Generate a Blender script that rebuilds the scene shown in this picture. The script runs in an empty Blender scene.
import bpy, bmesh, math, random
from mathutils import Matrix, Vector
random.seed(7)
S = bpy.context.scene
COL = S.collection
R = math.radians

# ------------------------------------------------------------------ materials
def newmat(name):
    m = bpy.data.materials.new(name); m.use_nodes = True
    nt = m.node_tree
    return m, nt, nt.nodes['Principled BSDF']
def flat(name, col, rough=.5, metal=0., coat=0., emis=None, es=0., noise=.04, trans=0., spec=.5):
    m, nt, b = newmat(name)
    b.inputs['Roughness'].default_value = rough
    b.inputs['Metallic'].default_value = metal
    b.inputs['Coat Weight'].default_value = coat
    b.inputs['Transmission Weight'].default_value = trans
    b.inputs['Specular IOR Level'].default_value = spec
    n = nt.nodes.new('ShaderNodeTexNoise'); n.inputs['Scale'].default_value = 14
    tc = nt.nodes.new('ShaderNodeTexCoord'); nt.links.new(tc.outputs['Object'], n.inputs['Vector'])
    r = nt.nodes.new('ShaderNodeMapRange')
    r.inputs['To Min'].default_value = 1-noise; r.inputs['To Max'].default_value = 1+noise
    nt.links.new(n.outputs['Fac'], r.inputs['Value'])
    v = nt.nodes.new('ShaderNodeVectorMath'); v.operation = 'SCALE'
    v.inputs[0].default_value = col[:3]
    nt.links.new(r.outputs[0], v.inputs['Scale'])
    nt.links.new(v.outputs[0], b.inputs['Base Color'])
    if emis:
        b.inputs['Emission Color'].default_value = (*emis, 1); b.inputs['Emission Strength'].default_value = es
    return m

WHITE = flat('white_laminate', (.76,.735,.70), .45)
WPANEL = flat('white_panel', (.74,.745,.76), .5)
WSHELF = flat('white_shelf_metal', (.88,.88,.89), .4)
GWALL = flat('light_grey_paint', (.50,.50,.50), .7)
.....
State, as a bare number, how many lines of the listing hold the word "scene".

2